Aha!! A course in analysis or advanced calculus.
And you're trying to tell me that someone who made it advanced calculus or analysis would be so totally confused by the term "non-abelian" that they couldn't use the brains it obviously took them to get to those classes and look up the term that using "non-commutative" over "non-abelian" is such an infinitely superior choice? I'm sorry, I just don't think the people who read this forum are that stupid.
Quote:Original post by SiCrane
And you're trying to tell me that someone who made it advanced calculus or analysis would be so totally confused by the term "non-abelian" that they couldn't use the brains it obviously took them to get to those classes and look up the term that using "non-commutative" over "non-abelian" is such an infinitely superior choice? I'm sorry, I just don't think the people who read this forum are that stupid.


of course not.
Thanks.

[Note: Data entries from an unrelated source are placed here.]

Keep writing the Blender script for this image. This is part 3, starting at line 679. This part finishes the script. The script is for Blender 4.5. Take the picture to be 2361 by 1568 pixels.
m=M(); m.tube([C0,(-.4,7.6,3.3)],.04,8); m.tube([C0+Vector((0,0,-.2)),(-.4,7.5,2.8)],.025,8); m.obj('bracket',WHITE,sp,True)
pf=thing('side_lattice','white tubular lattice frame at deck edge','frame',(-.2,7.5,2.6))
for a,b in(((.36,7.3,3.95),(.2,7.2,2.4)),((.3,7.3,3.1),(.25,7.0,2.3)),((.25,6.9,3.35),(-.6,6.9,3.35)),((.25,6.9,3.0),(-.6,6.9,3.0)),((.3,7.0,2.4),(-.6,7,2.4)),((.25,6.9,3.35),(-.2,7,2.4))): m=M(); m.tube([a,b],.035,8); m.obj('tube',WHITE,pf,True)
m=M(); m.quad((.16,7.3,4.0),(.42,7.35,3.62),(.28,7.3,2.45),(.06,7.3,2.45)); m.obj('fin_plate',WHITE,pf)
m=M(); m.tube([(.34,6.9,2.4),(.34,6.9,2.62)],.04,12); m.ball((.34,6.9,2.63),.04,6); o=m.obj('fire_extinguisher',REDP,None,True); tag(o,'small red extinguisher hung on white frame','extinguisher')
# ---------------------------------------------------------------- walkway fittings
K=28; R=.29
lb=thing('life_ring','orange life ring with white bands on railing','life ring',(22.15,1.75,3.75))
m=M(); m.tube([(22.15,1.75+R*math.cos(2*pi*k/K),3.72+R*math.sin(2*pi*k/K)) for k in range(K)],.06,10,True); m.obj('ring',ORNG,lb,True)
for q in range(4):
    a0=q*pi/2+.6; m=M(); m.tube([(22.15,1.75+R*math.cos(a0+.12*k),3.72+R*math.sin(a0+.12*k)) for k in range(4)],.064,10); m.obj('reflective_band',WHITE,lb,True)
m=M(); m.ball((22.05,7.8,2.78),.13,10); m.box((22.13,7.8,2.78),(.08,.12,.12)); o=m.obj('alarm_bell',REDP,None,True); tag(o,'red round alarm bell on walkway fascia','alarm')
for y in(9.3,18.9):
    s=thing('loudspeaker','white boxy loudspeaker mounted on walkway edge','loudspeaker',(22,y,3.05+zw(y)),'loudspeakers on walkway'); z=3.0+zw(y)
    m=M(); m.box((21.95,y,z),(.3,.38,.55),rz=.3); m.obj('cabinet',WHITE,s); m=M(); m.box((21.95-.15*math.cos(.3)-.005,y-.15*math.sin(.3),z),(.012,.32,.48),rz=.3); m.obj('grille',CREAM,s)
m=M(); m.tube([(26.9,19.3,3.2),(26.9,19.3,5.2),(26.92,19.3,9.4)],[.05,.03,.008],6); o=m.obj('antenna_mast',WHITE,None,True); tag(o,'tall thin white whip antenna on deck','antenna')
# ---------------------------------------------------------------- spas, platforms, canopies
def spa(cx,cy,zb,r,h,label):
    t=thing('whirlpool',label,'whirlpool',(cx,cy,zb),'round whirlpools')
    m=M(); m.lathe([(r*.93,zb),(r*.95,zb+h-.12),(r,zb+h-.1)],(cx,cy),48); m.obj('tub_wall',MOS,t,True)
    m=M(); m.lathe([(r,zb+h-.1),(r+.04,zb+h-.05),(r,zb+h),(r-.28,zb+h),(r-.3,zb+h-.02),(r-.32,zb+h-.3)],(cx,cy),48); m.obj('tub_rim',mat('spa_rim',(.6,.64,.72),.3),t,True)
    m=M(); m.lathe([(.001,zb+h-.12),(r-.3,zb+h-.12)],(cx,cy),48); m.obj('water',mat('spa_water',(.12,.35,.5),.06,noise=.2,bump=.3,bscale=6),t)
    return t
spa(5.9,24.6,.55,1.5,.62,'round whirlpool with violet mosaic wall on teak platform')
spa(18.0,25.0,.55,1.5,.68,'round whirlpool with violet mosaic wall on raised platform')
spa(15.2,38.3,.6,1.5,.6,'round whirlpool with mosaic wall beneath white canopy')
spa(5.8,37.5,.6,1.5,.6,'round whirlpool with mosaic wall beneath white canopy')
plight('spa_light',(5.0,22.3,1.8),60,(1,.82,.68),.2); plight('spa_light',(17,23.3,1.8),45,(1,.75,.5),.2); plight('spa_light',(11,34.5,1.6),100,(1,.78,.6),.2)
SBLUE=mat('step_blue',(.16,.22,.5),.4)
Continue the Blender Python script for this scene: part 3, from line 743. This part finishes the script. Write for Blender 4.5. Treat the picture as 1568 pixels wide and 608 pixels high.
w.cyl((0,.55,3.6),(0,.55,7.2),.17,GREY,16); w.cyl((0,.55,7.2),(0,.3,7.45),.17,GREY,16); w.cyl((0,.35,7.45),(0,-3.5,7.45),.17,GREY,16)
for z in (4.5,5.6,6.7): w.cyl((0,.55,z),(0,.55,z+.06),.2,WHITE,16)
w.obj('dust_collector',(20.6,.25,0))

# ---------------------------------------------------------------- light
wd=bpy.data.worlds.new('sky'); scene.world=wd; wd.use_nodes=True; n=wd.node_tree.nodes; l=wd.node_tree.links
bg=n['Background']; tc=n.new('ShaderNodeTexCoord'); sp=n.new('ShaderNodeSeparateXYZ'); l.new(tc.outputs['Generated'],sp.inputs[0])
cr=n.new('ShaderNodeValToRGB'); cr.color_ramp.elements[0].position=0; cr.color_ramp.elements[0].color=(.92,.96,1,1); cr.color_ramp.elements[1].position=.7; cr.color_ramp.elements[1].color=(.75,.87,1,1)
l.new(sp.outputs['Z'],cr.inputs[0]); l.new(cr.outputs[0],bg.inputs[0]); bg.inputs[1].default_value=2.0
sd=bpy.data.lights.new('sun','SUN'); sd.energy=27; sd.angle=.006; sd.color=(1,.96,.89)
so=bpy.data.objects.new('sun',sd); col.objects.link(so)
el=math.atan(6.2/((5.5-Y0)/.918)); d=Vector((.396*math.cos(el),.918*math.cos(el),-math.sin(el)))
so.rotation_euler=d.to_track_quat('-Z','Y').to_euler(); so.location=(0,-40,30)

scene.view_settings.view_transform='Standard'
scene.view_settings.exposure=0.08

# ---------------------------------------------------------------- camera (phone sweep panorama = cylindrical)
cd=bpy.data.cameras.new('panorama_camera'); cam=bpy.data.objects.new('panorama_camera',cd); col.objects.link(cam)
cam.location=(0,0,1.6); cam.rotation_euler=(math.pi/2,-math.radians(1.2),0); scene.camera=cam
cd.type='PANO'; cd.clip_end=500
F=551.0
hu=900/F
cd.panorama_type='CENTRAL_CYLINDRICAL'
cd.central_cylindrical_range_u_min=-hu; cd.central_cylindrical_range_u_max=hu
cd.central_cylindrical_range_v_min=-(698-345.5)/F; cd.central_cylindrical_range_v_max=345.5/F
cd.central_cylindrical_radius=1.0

I'll take a look at these.
thanks for the replies.. *ducks punches* lol
Quote:Original post by Sneftel
Matrix and Quaternion FAQ

The most useful link in this thread. Rating ++

Programming since 1995.
I might be wrong, but I believe the most that can be said about quaternions is that they form a non-commutative ring with inverse. Also, unit quaternions are homomorphic to the set of 3D rotation matrices.